Penulis : Ponco | Editor : Lina F | Foto : KemenPPPA
Jakarta, GPriority.co.id – Terkait Kasus dugaan Tindak Pidana yang diduga dilakukan oleh Bupati Maluku Tenggara. Menteri Pemberdayaan Perempuan dan Perlindungan Anak (PPPA) Bintang Puspayoga mengatakan, sesuai UU tentang Tindak Pidana Kekerasan Seksual (UU TPKS). Tidak mengenal istilah restorative justice.
“Undang-Undang Nomor 12 Tahun 2022 tentang Tindak Pidana Kekerasan Seksual (UU TPKS) tidak mengenal istilah restorative justice sehingga dalam kasus kekerasan seksual yang diduga dilakukan oleh pelaku sebagai pejabat publik di Maluku Tenggara, adalah murni tindakan pidana,” tegas Bintang dalam keterangan resminya di Jakarta, pada (13/9).
Karena itu lanjut Bintang, dalam UU TPKS tidak memungkinkan adanya upaya proses damai yang ditawarkan oleh pelaku. Kementerian PPPA juga mengapresiasi dan mendukung penuh atas kebijakan Polda Maluku yang tetap melanjutkan penyidikan terhadap pelaku.
“Jika saat ini ada informasi tentang pencabutan laporan oleh korban kami berharap agar penyidikan bisa tetap dilanjutkan karena aparat polisi sudah memiliki bukti pemeriksaan sebelumnya. UU TPKS hadir sebagai bukti negara serius melindungi para korban kekerasan seksual khususnya kelompok rentan perempuan dan anak-anak. Ancaman pidana UU TPKS terhadap pelaku sudah tepat,” jelas Menteri PPPA.
Selanjutnya, Menteri Bintang juga menyatakan, terkait perbuatan yang dilakukan terduga pelaku terhadap korban yang menurut korban sudah dilakukan sejak April 2023, maka terduga pelaku juga bisa dikenakan Pasal 6 huruf c UU TPKS jo 64 KUHP tentang perbuatan berlanjut.

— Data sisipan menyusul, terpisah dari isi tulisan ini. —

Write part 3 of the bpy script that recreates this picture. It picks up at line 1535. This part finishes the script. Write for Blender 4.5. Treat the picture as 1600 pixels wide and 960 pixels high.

Berdasarkan informasi yang dihimpun KemenPPPA, hasil koordinasi dengan Reskrimsus Polda Maluku, bahwa benar pada April 2023 telah terjadi kasus TPKS yang diduga dilakukan oleh Bupati Maluku Tenggara terhadap korban TSA (21 tahun) yang merupakan karyawan sebuah kafe.
Pada 1 September 2023, kasus selanjutnya diproses oleh penyidik Reskrimsus Polda Maluku dengan nomor TBL/230/IX/2023/Maluku/SPKT. Pada hari yang sama korban juga langsung menjalani pemeriksaan di Polda Maluku dan visum et repertum di RS Bhayangkari didampingi oleh Unit Pelaksana Teknis Daerah Perlindungan Perempuan dan Anak (UPTD PPA) Provinsi Maluku.
“Kami melalui tim layanan SAPA sebelumnya langsung berkoordinasi dengan dinas Dinas Pemberdayaan Perempuan dan Perlindungan Anak (Dinas PPPA) dan UPTD PPA Provinsi Maluku untuk mendampingi korban. Mulai dari pendampingan psikologi korban hingga mengawal proses hukumnya,” pungkas Bintang.